Otra de las acepciones de “plan económico”, la política económica, existe siempre, aún si sólo se dejan las cosas como están, aún si se “no se toca” el sistema de reglas de juego.  Porque antes y después de cualquier medida, ya hay un sistema de reglas (políticas monetarias, fiscales, cambiarias, productivas, salariales, etc.) que impera y determina el comportamiento de los agentes.  La política económica no deja de imperar porque no se fije metas u objetivos precisos respecto de determinados indicadores, o porque no los explicite, o porque tome medidas ambivalentes sin expresar todos sus motivos o fines, o porque no encuadre explícitamente las diferentes medidas o herramientas como “parte de un plan”.  Incluso no deja de imperar porque tenga aspectos contradictorios que se neutralizan mutuamente.

El plan económico de un gobierno, la visión de la economía a la que se apunta, y los diferentes aspectos de la misma (y la consistencia interna entre los aspectos, su factibilidad y probabilidad) , como también la credibilidad de quien lo expresa, ordenan y hacen previsible y comprensible a un gobierno.  Esto es así en todos los planos del orden político, pero sobre todo para ofrecer parámetros a los agentes económicos en la toma de decisiones, mientras dure el gobierno.  El plan no sólo expresa y ordena al gobierno, sino que además permite que los demás, la sociedad, alinee su comportamiento en relación con ese orden, de modo más o menos previsible.

El plan es, a la vez, una forma abierta, genuina, honesta, en que se presenta la propuesta de un gobierno.  En el gesto de exteriorizar el plan, se expresa la buena fe y la buena voluntad de indicarles a todos hacia dónde uno va, cómo, y con qué herramientas va a trabajar (y qué cosas no hará).  Se ponen las cartas sobre la mesa.  De algún modo, el plan le da forma a los problemas, y los plantea de manera pública.  De cuáles son los problemas que el plan pretende abordar, no sólo depende el tipo de soluciones sino también las políticas y alcances que todos podemos esperar que ocurran.
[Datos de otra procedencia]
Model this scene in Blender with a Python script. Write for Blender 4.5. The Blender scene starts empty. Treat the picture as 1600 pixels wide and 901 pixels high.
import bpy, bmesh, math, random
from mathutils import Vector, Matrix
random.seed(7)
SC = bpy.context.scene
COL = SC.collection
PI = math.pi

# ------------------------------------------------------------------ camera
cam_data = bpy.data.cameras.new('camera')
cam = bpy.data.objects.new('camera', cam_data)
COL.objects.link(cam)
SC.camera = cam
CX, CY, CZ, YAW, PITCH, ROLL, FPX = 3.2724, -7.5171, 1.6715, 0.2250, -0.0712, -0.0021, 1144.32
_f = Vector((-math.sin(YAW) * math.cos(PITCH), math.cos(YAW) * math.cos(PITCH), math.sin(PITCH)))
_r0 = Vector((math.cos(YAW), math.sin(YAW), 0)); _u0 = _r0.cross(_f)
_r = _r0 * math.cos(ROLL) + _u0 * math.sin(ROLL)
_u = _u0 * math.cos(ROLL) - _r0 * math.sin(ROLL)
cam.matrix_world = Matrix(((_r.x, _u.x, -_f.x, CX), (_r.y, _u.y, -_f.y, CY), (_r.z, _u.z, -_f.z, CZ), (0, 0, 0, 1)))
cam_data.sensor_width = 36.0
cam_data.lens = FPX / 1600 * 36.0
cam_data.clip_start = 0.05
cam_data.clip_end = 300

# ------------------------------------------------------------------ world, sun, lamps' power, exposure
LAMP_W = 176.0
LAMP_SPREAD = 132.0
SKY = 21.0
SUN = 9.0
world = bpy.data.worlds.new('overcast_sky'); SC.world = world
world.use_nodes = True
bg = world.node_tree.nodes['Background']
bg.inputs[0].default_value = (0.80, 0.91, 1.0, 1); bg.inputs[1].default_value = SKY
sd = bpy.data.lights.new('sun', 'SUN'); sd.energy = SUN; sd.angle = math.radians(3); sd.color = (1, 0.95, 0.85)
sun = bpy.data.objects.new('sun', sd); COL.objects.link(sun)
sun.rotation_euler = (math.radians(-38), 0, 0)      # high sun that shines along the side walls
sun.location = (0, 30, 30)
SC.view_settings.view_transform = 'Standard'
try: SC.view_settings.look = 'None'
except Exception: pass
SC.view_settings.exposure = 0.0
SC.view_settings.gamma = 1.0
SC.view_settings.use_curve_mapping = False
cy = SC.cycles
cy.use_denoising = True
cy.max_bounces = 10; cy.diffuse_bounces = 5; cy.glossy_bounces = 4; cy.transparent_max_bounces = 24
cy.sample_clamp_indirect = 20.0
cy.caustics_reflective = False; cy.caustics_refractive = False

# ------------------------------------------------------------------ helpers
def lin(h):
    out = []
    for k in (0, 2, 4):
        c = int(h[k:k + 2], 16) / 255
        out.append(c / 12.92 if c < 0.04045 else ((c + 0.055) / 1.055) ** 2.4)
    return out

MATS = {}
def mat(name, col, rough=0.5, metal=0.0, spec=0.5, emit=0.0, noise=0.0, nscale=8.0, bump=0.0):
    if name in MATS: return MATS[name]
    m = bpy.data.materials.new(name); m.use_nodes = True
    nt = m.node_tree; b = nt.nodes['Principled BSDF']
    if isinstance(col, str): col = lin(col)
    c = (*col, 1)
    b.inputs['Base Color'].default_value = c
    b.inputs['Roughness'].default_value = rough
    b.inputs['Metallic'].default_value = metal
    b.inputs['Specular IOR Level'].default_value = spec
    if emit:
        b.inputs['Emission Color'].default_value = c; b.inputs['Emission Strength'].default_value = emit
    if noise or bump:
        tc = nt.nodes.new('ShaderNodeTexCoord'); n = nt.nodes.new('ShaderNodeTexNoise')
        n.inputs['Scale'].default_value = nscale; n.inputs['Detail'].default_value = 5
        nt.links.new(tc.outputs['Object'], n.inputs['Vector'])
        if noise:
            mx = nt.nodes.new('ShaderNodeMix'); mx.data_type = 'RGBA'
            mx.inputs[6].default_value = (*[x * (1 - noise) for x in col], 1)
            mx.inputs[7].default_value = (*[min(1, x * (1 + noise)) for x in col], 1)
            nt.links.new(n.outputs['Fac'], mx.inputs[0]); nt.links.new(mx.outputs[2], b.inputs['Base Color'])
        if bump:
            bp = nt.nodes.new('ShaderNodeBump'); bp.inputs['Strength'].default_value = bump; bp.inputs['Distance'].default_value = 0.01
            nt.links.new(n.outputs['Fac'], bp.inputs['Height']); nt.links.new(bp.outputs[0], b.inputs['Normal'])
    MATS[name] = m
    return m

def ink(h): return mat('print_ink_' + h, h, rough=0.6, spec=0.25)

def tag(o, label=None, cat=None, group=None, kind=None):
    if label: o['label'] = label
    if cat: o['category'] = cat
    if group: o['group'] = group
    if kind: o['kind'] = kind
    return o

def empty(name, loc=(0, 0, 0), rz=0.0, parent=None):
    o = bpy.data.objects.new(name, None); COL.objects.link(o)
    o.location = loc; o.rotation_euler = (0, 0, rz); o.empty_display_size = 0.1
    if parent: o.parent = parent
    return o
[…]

El plan se diferencia del relato en que pretende un lenguaje objetivo, desapasionado, alejado de lo partidario o ideologizado, y en cambio inclusivo y contrastable.  Es más una exposición ordenada de intenciones, operativa, instrumental, que una declaración de principios morales o ideológicos.  Y es, o debiera ser, más indicativo que polémico, aunque muchas veces en Argentina haya ocurrido al revés.

Decir que uno no tiene plan puede ser cómodo, como el jugador que esconde las cartas, porque permite hacer cualquier cosa en un abanico mucho más amplio de posibilidades, sin parámetros.  Permite no prometer nada más o menos preciso, ni hacerse cargo de los errores o los incumplimientos al respecto.  Permite no tener que desdecirse (porque nada se dijo).  Permite no ser fácilmente juzgado por la referencia a los propios cánones.  Permite eludir críticas, patear la pelota afuera.

Necesitamos un plan.  No necesitamos más generalidades, frases de efecto, relatos genéricos, declaraciones de principios, ni liberales, ni nacionalistas, ni populares, ni progresistas.  Tampoco necesitamos 60 o 200 medidas que no sabemos a dónde apuntan, o cuyo sentido tenemos que inferir.  Necesitamos un modesto, simple, ordenador plan, que le dé sentido a la política económica.  Un sentido que, en la maraña de contradicciones del gobierno, no es fácil adivinar.